GM's is converting heavy duty Chevy Silverado and GMC Sierra 2500 pickups to run on compressed natural gas for $9,500, adding to their CNG-capable fleet that already includes their van lineup and soon the Impala sedan.

The Chevrolet and GMC vehicles are setup to be "bi-fuel capable," meaning they can still run on gasoline when CNG is unavailable. GM's conversions are covered by a five-year, 100,000 mile warranty. See the details on the CNG Silverados and Sierras right here.

Ram has been selling CNG-capable 2500 trucks for a few years already, and currently offers the kit on their Tradesman and SLT trucks running 5.7 HEMI V8 engines. However they're pretty elusive on price... I could only find third-party figures on the previous model.

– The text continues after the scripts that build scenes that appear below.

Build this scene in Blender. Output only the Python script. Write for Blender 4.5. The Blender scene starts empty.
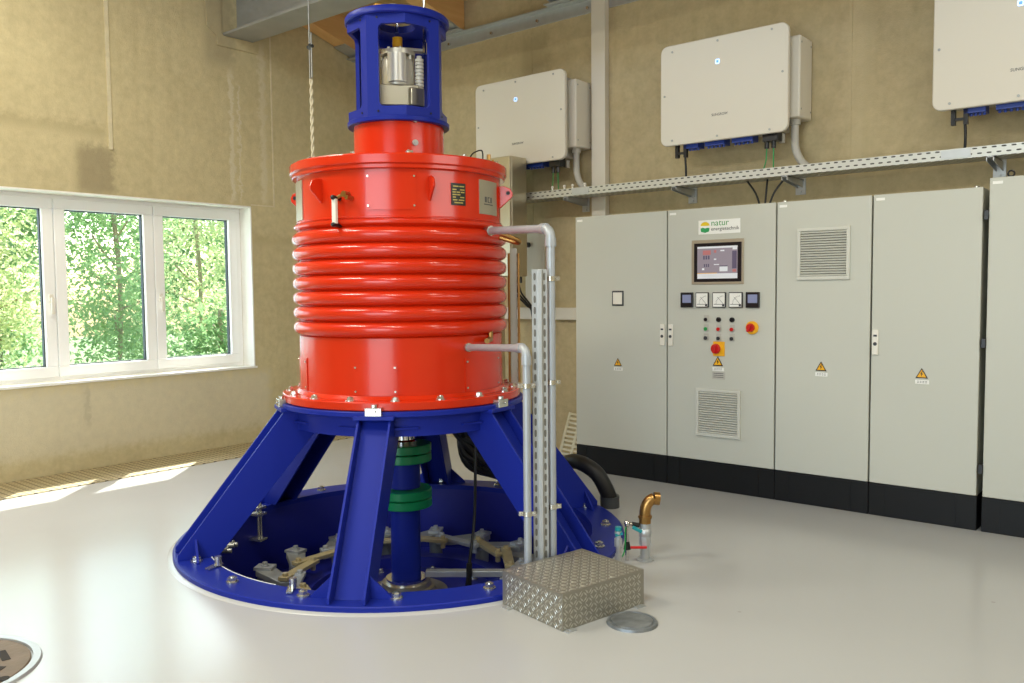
import bpy, bmesh, math, random
from mathutils import Vector, Matrix, Euler

SC = bpy.context.scene
COL = SC.collection
PI = math.pi
random.seed(7)


def rad(a):
    return math.radians(a)


# ------------------------------------------------------------------ camera
cam_data = bpy.data.cameras.new('camera')
cam = bpy.data.objects.new('camera', cam_data)
COL.objects.link(cam)
yaw, pitch, roll, CH = -0.6896, -0.0596, -0.0092, 1.4002
_f = Vector((math.sin(yaw) * math.cos(pitch), math.cos(yaw) * math.cos(pitch), math.sin(pitch)))
_r = Vector((math.cos(yaw), -math.sin(yaw), 0))
_u = _r.cross(_f)
_r2 = math.cos(roll) * _r + math.sin(roll) * _u
_u2 = -math.sin(roll) * _r + math.cos(roll) * _u
m = Matrix((( _r2.x, _u2.x, -_f.x, 0), (_r2.y, _u2.y, -_f.y, 0), (_r2.z, _u2.z, -_f.z, CH), (0, 0, 0, 1)))
cam.matrix_world = m
cam_data.sensor_width = 36
cam_data.lens = 849.56 / 1024 * 36
cam_data.clip_end = 200
cam_data.clip_start = 0.05
SC.camera = cam

# ------------------------------------------------------------------ world, sun, lamps, exposure
SC.view_settings.view_transform = 'Standard'
SC.view_settings.look = 'None'
SC.view_settings.exposure = -0.38
SC.view_settings.gamma = 1.0
SC.view_settings.use_curve_mapping = False
try:
    SC.cycles.use_denoising = True
    SC.cycles.max_bounces = 10
    SC.cycles.diffuse_bounces = 6
    SC.cycles.transparent_max_bounces = 16
    SC.cycles.sample_clamp_indirect = 6
except Exception:
    pass

world = bpy.data.worlds.new('world')
SC.world = world
world.use_nodes = True
wn = world.node_tree
wn.nodes.clear()
wo = wn.nodes.new('ShaderNodeOutputWorld')
wb = wn.nodes.new('ShaderNodeBackground')
sky = wn.nodes.new('ShaderNodeTexSky')
sky.sky_type = 'NISHITA'
sky.sun_disc = False
sky.sun_elevation = rad(48)
sky.sun_rotation = rad(-48)
sky.air_density = 1.0
sky.dust_density = 2.5
wb.inputs['Strength'].default_value = 0.9
wn.links.new(sky.outputs[0], wb.inputs['Color'])
wn.links.new(wb.outputs[0], wo.inputs['Surface'])


def add_light(name, kind, energy, color, loc=None, direction=None, size=None, size_y=None, angle=None):
    ld = bpy.data.lights.new(name, kind)
    ld.energy = energy
    ld.color = color
    if kind == 'AREA':
        ld.shape = 'RECTANGLE'
        ld.size = size
        ld.size_y = size_y
    if angle is not None:
        ld.angle = angle
    o = bpy.data.objects.new(name, ld)
    COL.objects.link(o)
    if loc:
        o.location = loc
    o.rotation_euler = Vector(direction).to_track_quat('-Z', 'Y').to_euler()
    return o


add_light('sun', 'SUN', 17.0, (1.0, 0.96, 0.88), direction=(0.5, -0.55, -0.82), angle=rad(0.6))
# daylight through the open gate behind the photographer
add_light('gate_daylight', 'AREA', 118, (0.85, 0.96, 1.0), loc=(-1.2, -1.72, 1.55), direction=(-0.15, 1, 0.0), size=2.6, size_y=2.8)
# daylight entering at the window
add_light('window_daylight', 'AREA', 55, (0.58, 0.80, 1.0), loc=(-7.35, 2.93, 1.45), direction=(1, 0, -0.12), size=3.2, size_y=1.45)
# daylight through the high window strip in the opposite end wall
add_light('side_daylight', 'AREA', 60, (0.95, 0.98, 0.95), loc=(1.86, 3.6, 2.7), direction=(-1, 0, -0.1), size=2.6, size_y=1.1)
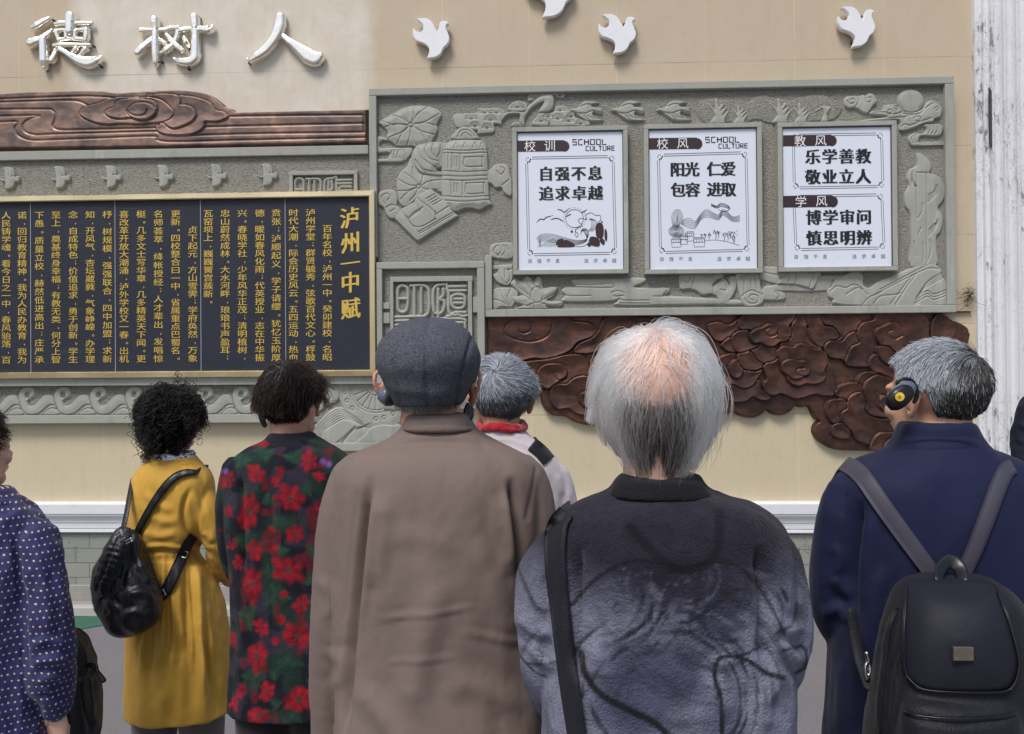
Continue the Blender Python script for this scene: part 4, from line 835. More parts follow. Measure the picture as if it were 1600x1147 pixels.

Ford doesn't offer an OEM CNG conversion, but they do make the changeover available to heavy duty truck buyers through their network of Approved Modifiers. Ford honors their own engine and powertrain warranty for five years or 60,000 miles if a conversion is performed through one of their approved affiliates, and expects the modifier to supply the CNG system component warranty.

One of the more popular Ford modifiers is Westport Wing, who offer an F-250 bi-fuel system for $9,750 for the basic system with an 18.5-gallon tank and $10,950 for a 24-gallon setup. However, there are other approved shops out there who do it for less.

Chevy's CNG conversion can be fitted to all 2500 and 3500 single rear-wheel pickups (a name that's misleading... these aren't Morgan-style trucks, that's just what the industry calls "not duallys"). A Work Truck-trim Silverado 2500 RWD with a long box and regular cap, the cheapest Chevy HD pickup at an MSRP of $32,405, could be yours running natural gas for a total of around $43,000.

Meanwhile, the price of natural gas is running a huge range at between 15% and 60% cheaper than gasoline depending on where you're buying it.

Do you think GM's conversion is going to be a winning proposition for fleets and commercial truck operators, or are the savings too uncertain to justify the investment?